"Hanya 5 persen pelajar Indonesia yang mempunyai kompetensi berpikir analitis, kompetensi sebagian besar pelajar baru pada tingkat mengetahui". Data itu berasal dari laporan McKinsey Global Institute 'Indonesia Today' dan sejumlah data rangkuman Kementerian Pendidikan dan Kebudayaan seperti diberitakan Koran Pendidikan Edupost. Bahkan dikatakan, kompetensi pelajar Indonesia masih di bawah pelajar lain di Asia, seperti Jepang, Thailand, Singapura, dan Malaysia.
Sayangnya, kondisi kompetensi itu malah dijadikan salah satu alasan Mendikbud, Muhammad Nuh, merancang Kurikulum 2013 yang saat ini masih menimbulkan pro kontra karena memiliki banyak kekurangan. Ketua Dewan Pendidikan Sumsel, yang juga pengamat pendidikan dari IAIN Raden Fatah, Sirozi, berpendapat kurikulum Indonesia yang sangat padat memang menghambat pengembangan diri dan kreativitas pelajar.
Kondisi Pendidikan Indonesia sulit berubah sekalipun mengganti kurikulum baru selama sistem belajar masih menggunakan metode hapalan apalagi teoritis yang tidak bisa diaplikasikan pada dunia penelitian, lingkungan kerja dan juga kehidupan sehari-hari.

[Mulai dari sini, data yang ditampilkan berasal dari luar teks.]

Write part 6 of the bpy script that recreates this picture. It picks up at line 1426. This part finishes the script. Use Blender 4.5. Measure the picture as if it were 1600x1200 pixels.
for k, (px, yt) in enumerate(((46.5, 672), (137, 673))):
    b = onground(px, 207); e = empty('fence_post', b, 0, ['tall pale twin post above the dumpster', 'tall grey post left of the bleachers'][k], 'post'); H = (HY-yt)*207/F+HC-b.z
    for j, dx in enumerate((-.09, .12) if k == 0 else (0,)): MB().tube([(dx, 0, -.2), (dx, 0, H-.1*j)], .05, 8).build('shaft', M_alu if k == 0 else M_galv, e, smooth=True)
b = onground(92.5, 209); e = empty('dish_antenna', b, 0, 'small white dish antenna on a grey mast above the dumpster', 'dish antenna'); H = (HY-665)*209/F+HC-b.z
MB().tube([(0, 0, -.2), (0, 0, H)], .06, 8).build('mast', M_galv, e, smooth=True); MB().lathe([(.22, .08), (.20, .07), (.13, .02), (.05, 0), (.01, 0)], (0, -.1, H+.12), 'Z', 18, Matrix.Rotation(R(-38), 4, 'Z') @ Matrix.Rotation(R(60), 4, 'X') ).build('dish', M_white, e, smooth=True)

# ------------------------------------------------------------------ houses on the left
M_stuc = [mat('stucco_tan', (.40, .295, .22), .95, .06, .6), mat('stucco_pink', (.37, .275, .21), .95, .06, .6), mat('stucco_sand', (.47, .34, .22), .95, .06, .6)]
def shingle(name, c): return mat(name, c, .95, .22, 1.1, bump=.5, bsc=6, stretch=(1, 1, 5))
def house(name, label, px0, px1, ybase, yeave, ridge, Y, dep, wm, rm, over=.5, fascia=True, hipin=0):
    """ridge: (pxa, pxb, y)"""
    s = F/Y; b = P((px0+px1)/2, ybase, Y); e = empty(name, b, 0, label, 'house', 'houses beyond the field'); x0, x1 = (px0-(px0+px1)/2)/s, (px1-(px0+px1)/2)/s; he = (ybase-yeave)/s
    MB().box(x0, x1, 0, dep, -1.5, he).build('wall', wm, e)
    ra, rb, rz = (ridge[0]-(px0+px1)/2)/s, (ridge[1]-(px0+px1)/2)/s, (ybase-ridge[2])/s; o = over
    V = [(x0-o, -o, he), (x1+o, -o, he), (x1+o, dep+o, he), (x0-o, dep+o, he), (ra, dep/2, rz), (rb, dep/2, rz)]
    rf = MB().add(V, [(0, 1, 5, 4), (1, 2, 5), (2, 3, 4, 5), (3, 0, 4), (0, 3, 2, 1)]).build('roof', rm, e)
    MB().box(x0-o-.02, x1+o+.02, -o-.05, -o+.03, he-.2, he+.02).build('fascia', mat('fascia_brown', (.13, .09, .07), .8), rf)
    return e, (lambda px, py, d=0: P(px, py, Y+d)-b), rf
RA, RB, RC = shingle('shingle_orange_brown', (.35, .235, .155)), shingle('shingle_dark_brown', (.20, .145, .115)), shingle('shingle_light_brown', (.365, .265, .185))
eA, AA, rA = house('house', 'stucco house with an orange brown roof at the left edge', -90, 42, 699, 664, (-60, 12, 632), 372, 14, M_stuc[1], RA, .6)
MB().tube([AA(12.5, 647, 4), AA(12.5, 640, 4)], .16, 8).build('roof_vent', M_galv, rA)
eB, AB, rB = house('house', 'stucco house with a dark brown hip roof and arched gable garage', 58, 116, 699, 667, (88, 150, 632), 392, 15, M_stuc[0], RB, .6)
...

Selain itu, siswa tidak diberi kesempatan berpikir analitis di kelas, hanya disuruh menjawab soal LKS. Siswa jarang dipancing dengan pertanyaan atau diskusi yang diarahkan oleh guru. Tak jarang pula jika siswa bertanya malah di'jatuhkan' oleh guru atau diejek teman sekelas.
Seorang siswa bertanya, "Pak Guru, saya mau tanya....". Jawab Guru, "Kayak gitu aja ditanyain, kamu gimana sih gitu aja gak ngerti!"
Soal Ujian Nasional (UN) dan Seleksi Nasional Masuk Perguruan Tinggi Negeri (SNMPTN) keselurahannya berupa pilihan ganda. Tak ada satupun pertanyaan esai yang mengharuskan siswa berpikir analitis, seperti "Bagaimana menurut anda tentang...".
Karena lingkungan belajar tetap tidak memberi kesempatan tersebut, alhasil hingga saat ini pelajar Indonesia pun semakin kurang terasah kemampuan analitisnya.